Work instructions = Reproduce exactly the lines below, from the first through the one containing "tag(o, 'dark cable", and nothing more.
■ ■ ■ ■ ■
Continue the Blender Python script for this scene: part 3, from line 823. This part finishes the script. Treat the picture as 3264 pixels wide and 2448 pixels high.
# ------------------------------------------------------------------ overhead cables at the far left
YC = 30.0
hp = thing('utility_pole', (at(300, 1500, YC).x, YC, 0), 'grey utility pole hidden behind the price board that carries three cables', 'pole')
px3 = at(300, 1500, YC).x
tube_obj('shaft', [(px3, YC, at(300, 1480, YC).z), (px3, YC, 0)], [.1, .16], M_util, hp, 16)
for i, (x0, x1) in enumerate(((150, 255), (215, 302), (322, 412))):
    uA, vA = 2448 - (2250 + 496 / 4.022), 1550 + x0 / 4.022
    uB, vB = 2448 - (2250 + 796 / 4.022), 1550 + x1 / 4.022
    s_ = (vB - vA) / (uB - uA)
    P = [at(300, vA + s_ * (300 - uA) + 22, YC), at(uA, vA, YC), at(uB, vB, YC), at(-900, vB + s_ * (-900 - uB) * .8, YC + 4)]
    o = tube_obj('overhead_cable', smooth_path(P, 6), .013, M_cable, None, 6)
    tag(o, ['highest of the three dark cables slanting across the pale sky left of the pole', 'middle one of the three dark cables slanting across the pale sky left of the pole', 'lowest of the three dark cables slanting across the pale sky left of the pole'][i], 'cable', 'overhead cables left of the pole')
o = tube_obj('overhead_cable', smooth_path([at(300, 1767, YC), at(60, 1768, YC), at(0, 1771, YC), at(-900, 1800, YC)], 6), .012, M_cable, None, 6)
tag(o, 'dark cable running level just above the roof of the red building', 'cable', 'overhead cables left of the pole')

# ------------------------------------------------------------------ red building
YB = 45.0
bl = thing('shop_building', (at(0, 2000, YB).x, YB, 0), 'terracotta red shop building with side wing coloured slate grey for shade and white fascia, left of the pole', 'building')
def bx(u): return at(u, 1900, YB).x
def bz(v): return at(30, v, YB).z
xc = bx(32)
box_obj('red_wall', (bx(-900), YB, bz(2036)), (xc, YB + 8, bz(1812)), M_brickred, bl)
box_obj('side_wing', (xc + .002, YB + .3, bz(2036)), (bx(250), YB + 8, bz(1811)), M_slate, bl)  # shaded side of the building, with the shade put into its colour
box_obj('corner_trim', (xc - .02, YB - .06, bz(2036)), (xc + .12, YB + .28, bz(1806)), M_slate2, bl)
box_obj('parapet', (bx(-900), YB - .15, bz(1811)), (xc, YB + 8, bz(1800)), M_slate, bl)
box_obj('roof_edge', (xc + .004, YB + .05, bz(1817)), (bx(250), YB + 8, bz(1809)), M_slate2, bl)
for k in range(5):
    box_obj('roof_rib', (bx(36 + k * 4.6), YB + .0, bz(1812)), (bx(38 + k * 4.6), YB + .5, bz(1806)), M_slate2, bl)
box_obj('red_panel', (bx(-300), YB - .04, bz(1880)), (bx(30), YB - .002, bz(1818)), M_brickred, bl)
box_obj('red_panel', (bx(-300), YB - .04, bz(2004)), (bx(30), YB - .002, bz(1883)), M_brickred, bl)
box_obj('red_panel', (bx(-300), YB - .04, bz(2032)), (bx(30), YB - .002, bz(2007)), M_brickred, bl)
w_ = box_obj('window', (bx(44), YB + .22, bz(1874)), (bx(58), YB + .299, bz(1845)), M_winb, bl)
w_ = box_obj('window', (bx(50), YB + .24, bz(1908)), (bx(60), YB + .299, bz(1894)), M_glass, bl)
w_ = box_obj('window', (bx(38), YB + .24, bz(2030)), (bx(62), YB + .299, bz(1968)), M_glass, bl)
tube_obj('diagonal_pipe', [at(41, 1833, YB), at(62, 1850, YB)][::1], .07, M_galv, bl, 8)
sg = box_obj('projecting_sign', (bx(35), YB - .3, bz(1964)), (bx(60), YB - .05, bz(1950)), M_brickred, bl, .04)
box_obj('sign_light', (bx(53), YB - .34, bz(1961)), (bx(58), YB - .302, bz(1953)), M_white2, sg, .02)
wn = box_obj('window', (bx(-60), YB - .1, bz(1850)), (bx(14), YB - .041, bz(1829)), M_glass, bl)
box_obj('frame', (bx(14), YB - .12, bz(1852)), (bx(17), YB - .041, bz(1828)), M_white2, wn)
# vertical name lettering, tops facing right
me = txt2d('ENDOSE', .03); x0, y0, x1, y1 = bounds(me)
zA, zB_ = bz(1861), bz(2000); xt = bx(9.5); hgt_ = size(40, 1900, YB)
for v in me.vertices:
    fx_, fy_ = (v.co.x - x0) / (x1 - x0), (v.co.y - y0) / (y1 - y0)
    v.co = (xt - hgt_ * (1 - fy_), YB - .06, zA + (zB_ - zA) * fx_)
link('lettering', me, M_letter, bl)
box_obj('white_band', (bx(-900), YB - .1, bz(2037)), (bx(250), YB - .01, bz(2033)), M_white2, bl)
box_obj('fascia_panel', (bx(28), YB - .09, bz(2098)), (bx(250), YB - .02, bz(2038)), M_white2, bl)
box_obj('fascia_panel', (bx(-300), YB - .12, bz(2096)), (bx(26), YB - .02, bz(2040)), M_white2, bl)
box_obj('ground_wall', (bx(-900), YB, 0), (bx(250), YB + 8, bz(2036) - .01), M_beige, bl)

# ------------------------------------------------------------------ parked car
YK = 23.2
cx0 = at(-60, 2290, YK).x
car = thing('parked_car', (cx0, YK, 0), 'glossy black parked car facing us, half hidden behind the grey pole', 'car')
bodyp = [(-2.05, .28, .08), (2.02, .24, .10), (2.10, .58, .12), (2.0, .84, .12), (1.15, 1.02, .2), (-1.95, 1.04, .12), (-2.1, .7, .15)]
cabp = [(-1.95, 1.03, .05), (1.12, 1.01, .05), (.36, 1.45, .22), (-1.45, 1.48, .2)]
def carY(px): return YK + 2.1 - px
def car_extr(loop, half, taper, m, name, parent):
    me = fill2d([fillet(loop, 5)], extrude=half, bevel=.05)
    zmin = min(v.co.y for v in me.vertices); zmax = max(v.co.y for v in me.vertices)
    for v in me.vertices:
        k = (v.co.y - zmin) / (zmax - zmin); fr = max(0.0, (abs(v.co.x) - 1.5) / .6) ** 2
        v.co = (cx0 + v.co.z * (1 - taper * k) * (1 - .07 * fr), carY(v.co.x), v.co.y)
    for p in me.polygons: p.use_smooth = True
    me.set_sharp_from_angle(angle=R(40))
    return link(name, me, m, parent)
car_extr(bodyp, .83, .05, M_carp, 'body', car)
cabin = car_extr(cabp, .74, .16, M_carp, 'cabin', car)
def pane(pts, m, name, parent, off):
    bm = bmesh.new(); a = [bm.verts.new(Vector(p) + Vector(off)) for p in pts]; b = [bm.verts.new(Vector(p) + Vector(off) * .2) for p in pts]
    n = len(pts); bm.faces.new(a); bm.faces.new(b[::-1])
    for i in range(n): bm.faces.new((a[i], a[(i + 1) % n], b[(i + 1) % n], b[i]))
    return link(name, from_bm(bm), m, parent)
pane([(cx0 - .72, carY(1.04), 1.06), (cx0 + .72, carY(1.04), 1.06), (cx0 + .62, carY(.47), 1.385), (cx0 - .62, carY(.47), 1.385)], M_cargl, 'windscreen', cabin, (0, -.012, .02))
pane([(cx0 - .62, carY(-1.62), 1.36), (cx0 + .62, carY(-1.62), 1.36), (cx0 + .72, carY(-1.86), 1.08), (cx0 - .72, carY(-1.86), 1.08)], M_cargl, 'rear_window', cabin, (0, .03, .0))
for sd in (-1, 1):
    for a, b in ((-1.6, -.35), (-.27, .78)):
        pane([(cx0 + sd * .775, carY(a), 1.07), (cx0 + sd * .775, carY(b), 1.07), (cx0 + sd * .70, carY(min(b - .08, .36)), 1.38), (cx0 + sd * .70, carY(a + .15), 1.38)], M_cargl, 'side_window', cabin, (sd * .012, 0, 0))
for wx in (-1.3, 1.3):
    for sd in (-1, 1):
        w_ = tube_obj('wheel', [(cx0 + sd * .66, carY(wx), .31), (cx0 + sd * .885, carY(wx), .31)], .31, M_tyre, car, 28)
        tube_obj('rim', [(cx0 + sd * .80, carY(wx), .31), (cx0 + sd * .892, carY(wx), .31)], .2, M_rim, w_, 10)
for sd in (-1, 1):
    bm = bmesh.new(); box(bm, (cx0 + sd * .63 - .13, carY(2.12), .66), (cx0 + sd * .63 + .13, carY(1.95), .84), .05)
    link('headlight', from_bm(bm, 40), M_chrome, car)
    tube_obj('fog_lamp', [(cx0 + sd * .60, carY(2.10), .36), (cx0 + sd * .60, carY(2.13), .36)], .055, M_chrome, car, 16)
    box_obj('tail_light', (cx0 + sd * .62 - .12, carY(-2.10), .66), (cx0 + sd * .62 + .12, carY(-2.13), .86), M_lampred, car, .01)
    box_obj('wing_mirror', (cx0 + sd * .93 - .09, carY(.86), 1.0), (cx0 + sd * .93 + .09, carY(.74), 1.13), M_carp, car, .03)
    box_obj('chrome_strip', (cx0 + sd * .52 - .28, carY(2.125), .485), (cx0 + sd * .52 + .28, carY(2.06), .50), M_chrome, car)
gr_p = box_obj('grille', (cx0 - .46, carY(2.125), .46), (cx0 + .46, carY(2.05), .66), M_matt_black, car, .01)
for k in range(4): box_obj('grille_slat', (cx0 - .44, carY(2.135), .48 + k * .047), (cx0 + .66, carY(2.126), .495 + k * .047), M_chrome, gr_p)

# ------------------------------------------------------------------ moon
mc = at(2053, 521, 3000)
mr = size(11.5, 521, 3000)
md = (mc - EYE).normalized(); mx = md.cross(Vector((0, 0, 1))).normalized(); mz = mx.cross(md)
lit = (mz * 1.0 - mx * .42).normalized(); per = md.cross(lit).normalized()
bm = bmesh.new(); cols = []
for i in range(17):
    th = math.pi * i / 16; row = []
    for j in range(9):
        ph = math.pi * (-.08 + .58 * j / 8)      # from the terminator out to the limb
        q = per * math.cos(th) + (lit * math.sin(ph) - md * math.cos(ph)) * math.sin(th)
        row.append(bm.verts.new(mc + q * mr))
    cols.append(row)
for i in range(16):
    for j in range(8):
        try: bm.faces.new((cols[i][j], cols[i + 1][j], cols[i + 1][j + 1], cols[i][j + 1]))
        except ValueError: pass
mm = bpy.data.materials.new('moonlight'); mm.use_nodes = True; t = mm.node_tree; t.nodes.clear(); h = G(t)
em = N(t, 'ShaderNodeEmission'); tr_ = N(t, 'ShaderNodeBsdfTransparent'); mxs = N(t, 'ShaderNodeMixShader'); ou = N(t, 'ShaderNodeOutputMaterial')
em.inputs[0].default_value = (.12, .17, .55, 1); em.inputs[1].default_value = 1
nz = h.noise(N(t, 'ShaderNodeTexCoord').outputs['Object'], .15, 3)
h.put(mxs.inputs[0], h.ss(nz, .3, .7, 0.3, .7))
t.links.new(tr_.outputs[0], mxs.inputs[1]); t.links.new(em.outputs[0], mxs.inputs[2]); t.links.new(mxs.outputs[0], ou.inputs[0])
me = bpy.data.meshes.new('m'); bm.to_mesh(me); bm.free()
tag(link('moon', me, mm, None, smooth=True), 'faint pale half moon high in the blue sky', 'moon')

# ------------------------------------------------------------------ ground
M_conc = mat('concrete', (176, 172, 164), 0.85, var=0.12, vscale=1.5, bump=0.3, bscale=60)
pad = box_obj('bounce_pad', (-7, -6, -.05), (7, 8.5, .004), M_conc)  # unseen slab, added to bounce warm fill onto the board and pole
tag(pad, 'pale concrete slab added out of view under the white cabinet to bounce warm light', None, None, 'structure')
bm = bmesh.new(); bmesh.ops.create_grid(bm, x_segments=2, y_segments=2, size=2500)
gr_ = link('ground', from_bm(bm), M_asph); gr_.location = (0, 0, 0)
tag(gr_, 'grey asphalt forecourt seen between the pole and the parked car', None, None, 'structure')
■ ■ ■ ■ ■
Exercise output =
Continue the Blender Python script for this scene: part 3, from line 823. This part finishes the script. Treat the picture as 3264 pixels wide and 2448 pixels high.
# ------------------------------------------------------------------ overhead cables at the far left
YC = 30.0
hp = thing('utility_pole', (at(300, 1500, YC).x, YC, 0), 'grey utility pole hidden behind the price board that carries three cables', 'pole')
px3 = at(300, 1500, YC).x
tube_obj('shaft', [(px3, YC, at(300, 1480, YC).z), (px3, YC, 0)], [.1, .16], M_util, hp, 16)
for i, (x0, x1) in enumerate(((150, 255), (215, 302), (322, 412))):
    uA, vA = 2448 - (2250 + 496 / 4.022), 1550 + x0 / 4.022
    uB, vB = 2448 - (2250 + 796 / 4.022), 1550 + x1 / 4.022
    s_ = (vB - vA) / (uB - uA)
    P = [at(300, vA + s_ * (300 - uA) + 22, YC), at(uA, vA, YC), at(uB, vB, YC), at(-900, vB + s_ * (-900 - uB) * .8, YC + 4)]
    o = tube_obj('overhead_cable', smooth_path(P, 6), .013, M_cable, None, 6)
    tag(o, ['highest of the three dark cables slanting across the pale sky left of the pole', 'middle one of the three dark cables slanting across the pale sky left of the pole', 'lowest of the three dark cables slanting across the pale sky left of the pole'][i], 'cable', 'overhead cables left of the pole')
o = tube_obj('overhead_cable', smooth_path([at(300, 1767, YC), at(60, 1768, YC), at(0, 1771, YC), at(-900, 1800, YC)], 6), .012, M_cable, None, 6)
tag(o, 'dark cable running level just above the roof of the red building', 'cable', 'overhead cables left of the pole')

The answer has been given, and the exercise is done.